Salvini alla festa della Lega di Pinzolo con la divisa della polizia penitenziaria (LaPresse)

Un giusto equilibrio tra apertura e inclusione

Marco Gay

Il nazionalismo nasce dalle paure: perdere la propria identità culturale, il proprio benessere economico, la propria autonomia politica. E’ una risposta che i cittadini chiedono alla politica quando le aspettative per il futuro sono peggiori per il presente e la politica non sa offrire soluzioni credibili che migliorino queste aspettative. E allora, in mancanza di un progresso positivo e credibile, si tende a conservare, a chiudersi.
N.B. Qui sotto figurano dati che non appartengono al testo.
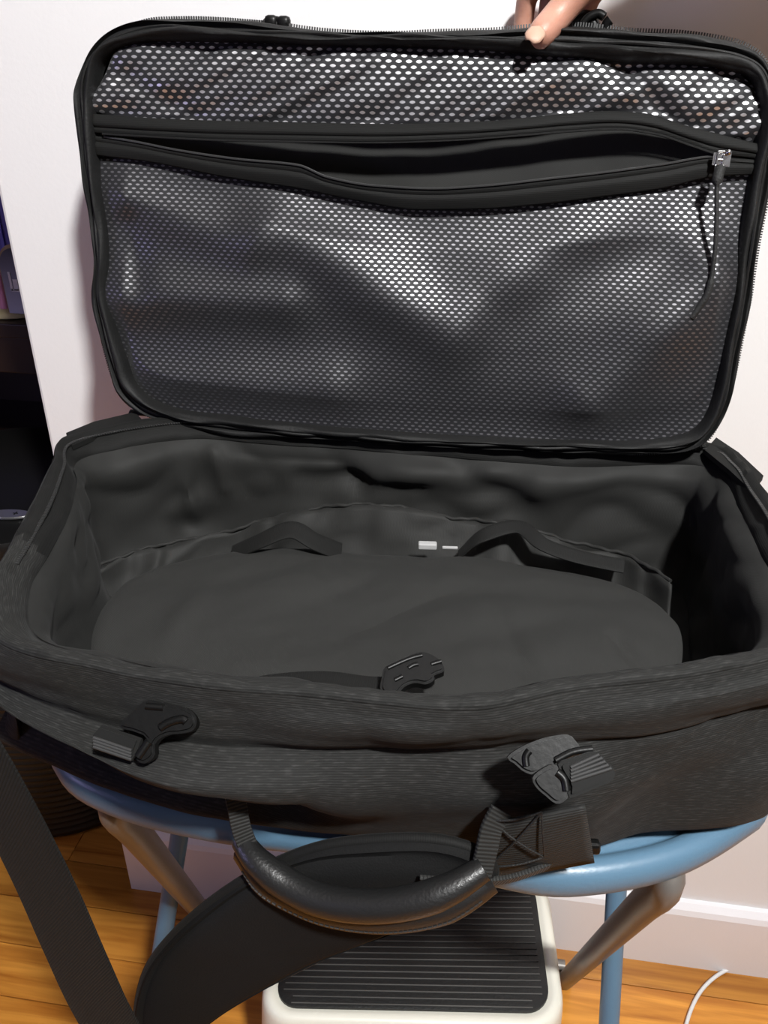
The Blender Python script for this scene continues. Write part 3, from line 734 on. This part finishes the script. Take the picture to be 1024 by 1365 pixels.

Con un effetto che si autoalimenta perché il nazionalismo è esso stesso un freno e un pericolo per la società e per l’economia; magari riscuote successo per modeste soddisfazioni elettorali e di redistribuzione economica di breve periodo, ma nel medio allarga le differenze e indebolisce le opportunità. Insomma, il nazionalismo nasce dalla debolezza e genera debolezza. L’unico modo per batterlo è quindi creare le condizioni per tornare forti, come pensiero, come crescita economica, come miglioramento sociale.

 

Impresa, innovazione, digitale e saper fare sono gli elementi che, se coordinati da una concreta e lungimirante politica industriale e da una consapevole attenzione ai diritti, possono far tornare forte un paese. La globalizzazione ha generato effetti positivi innegabili a livello mondiale, ma è evidente che ha anche determinato transizioni dolorose nelle classi medie dei paesi più avanzati: crescita delle disuguaglianze, delocalizzazioni, riduzione del potere di acquisto e concorrenza dei prodotti e servizi più economici di Cina e Est Europa.

  

Il nazionalismo si contrasta e si batte se pubblico e privato sapranno gestire queste transizioni da una parte proteggendo chi non riesce a stare dietro al progresso (dalla formazione al sostegno al reddito) e dall’altra investendo su chi il progresso può guidarlo (imprese, giovani, talenti). L’approccio corretto non è il fanatismo dell’apertura di ogni frontiera a ogni costo, ma un giusto equilibrio fra apertura e inclusione, valorizzando i propri asset e puntando sulla dimensione di scala europea, consapevoli che, con regole chiare e certe, la concorrenza ci aiuta a crescere e la collaborazione ci aiuta a vincere dentro e fuori dai mercati.

  

Il grande patrimonio industriale e innovativo che possediamo può fare la differenza, e le imprese, dalle startup alle grandi industrie del nostro paese, devono poter contare su un ecosistema solido, capace di raccogliere le sfide e trasformarle in opportunità. Allo stesso tempo devono assumersi la responsabilità di pensare in grande, prendere il made in italy e portarlo nel futuro, senza scorciatoie ma con la consapevolezza che abbiamo tutte le carte in regola per continuare a essere protagonisti.